- [THE EXERCISE]
Gather the lines from the material that contain "empty".

────

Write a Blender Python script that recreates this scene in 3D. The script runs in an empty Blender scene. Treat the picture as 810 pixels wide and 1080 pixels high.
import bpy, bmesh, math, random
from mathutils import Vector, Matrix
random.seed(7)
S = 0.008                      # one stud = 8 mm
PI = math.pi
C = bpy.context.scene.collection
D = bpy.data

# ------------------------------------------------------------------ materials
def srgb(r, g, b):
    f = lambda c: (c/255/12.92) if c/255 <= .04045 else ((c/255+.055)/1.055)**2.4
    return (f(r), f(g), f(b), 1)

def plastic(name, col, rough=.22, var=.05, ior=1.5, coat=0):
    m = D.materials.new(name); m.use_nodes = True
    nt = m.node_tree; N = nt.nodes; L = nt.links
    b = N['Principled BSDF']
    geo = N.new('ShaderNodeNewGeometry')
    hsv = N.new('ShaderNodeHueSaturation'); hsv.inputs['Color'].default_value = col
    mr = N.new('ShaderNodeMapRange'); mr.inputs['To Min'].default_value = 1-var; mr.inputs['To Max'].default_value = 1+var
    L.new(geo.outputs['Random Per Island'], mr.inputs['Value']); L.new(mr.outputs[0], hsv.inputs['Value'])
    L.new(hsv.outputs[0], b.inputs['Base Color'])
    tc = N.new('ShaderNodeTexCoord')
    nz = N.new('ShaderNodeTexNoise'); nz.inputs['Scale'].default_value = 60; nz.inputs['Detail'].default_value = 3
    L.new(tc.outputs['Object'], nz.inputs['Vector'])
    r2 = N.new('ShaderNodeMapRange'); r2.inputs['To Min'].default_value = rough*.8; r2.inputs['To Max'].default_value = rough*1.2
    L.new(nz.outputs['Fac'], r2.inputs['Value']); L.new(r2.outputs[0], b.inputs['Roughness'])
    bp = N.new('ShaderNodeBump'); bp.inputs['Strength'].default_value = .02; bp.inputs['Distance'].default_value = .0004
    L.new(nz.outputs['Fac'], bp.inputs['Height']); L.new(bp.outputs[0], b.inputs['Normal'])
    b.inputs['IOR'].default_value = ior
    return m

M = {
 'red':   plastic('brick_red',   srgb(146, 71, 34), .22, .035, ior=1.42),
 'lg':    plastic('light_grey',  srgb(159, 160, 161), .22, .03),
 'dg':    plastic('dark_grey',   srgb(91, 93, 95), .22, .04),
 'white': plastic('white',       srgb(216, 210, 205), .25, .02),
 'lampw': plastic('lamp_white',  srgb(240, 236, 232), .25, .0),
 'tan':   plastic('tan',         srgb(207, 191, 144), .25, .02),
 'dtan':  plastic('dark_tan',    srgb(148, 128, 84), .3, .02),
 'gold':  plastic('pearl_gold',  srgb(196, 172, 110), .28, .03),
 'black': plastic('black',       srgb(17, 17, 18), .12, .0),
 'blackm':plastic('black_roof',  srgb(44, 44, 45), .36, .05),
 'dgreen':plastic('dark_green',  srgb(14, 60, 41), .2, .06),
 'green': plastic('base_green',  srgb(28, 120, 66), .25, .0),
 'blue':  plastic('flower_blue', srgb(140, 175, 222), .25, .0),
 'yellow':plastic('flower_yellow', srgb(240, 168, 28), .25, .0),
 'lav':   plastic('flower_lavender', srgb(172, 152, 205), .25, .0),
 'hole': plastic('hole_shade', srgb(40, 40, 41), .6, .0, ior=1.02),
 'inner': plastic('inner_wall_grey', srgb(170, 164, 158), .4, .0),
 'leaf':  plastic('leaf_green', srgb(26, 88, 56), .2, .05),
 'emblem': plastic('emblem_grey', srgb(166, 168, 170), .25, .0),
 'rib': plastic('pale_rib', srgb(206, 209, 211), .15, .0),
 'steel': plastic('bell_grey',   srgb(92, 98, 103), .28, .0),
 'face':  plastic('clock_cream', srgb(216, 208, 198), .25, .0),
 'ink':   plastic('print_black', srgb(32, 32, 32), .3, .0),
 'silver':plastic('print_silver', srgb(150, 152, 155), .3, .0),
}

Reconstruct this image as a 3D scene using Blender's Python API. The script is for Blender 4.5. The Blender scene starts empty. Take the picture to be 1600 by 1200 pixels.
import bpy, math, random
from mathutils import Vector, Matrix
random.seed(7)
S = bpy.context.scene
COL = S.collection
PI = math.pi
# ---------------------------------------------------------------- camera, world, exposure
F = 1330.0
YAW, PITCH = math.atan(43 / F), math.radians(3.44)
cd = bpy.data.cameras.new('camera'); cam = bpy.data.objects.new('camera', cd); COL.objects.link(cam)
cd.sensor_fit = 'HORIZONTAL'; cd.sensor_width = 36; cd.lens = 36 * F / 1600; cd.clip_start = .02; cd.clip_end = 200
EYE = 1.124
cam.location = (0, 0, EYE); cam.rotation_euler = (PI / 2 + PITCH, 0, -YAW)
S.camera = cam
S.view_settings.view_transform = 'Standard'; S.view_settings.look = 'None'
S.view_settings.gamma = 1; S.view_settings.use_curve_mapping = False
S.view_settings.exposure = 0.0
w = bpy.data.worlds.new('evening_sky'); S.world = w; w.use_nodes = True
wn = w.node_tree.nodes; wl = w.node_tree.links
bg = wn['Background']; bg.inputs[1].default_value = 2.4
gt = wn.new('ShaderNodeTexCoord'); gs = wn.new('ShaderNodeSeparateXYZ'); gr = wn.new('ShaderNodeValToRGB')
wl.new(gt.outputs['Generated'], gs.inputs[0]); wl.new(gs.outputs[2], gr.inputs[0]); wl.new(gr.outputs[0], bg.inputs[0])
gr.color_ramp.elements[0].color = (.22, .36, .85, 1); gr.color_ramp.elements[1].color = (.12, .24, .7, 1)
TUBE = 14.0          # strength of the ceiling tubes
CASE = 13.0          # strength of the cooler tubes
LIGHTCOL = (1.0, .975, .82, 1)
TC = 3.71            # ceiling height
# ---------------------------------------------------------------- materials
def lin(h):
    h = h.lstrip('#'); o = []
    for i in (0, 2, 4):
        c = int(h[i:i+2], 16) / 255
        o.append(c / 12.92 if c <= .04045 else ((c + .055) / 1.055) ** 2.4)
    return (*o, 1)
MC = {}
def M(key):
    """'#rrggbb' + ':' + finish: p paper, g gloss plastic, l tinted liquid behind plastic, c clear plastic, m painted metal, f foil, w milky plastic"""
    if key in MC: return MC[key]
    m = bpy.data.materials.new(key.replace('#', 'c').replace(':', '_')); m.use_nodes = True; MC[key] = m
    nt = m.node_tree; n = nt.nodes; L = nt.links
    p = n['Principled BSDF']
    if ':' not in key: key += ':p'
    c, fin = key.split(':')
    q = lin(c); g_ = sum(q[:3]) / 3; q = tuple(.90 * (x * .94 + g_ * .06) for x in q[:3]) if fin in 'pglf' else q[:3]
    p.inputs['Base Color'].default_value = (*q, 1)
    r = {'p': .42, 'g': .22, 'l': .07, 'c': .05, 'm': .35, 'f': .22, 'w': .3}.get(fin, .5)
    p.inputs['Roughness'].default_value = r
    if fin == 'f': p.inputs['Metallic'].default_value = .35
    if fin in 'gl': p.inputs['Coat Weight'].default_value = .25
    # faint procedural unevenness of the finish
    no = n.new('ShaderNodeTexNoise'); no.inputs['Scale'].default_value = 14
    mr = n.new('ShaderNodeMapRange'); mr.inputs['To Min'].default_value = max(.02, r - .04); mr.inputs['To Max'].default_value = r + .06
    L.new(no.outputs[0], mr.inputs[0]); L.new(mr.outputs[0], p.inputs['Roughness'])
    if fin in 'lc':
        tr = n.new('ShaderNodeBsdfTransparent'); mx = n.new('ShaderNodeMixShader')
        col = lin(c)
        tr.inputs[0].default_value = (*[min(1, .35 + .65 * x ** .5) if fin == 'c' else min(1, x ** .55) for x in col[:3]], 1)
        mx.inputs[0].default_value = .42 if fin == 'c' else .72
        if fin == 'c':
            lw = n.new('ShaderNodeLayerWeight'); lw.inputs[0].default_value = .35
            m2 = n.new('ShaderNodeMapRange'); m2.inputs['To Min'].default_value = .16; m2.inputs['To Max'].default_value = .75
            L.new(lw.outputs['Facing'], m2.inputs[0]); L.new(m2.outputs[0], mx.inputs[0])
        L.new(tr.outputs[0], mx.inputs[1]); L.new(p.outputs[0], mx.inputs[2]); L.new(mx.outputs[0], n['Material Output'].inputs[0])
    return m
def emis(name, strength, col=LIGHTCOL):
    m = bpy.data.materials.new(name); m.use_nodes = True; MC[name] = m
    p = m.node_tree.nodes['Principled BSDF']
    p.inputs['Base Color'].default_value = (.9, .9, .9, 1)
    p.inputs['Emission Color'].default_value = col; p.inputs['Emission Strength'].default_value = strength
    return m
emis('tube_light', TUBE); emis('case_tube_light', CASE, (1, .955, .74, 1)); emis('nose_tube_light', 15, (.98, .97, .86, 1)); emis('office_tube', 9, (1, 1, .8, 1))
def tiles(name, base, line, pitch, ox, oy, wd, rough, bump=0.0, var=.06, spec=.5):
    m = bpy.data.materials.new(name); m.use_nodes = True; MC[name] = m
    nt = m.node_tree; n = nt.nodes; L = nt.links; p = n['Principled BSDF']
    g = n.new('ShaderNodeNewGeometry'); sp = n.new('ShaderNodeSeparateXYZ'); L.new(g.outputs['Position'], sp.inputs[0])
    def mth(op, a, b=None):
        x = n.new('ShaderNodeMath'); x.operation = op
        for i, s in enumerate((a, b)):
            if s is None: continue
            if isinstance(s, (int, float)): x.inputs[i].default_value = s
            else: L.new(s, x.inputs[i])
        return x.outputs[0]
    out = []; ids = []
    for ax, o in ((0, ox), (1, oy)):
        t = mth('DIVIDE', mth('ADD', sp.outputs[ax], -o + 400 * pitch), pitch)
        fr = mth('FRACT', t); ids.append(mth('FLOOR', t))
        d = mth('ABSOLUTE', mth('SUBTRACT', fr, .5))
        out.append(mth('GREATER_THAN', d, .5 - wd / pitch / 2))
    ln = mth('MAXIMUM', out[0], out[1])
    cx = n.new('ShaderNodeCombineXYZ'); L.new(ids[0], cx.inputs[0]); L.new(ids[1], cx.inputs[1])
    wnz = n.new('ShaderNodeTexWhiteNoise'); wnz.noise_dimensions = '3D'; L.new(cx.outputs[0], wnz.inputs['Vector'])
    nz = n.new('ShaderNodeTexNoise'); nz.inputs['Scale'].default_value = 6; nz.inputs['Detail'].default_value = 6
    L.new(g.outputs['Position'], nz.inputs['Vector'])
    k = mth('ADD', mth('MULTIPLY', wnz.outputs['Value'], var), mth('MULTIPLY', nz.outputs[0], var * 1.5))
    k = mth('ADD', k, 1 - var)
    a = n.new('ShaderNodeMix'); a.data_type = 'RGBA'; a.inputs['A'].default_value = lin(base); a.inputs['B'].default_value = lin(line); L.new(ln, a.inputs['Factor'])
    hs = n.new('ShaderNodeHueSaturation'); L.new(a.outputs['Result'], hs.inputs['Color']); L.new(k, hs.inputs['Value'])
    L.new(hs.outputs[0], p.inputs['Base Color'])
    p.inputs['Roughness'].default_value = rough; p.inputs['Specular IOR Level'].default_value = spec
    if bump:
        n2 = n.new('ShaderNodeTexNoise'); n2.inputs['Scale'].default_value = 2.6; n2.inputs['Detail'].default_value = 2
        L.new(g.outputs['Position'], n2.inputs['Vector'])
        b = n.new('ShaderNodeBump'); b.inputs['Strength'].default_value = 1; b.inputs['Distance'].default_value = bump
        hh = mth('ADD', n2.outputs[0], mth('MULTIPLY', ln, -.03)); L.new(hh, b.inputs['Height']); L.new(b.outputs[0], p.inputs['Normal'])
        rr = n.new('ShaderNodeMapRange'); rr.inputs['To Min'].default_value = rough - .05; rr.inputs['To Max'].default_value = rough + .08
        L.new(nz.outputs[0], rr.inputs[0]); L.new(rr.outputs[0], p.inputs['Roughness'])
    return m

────

- [FULL OUTPUT]
Write a Blender Python script that recreates this scene in 3D. The script runs in an empty Blender scene. Treat the picture as 810 pixels wide and 1080 pixels high.
Reconstruct this image as a 3D scene using Blender's Python API. The script is for Blender 4.5. The Blender scene starts empty. Take the picture to be 1600 by 1200 pixels.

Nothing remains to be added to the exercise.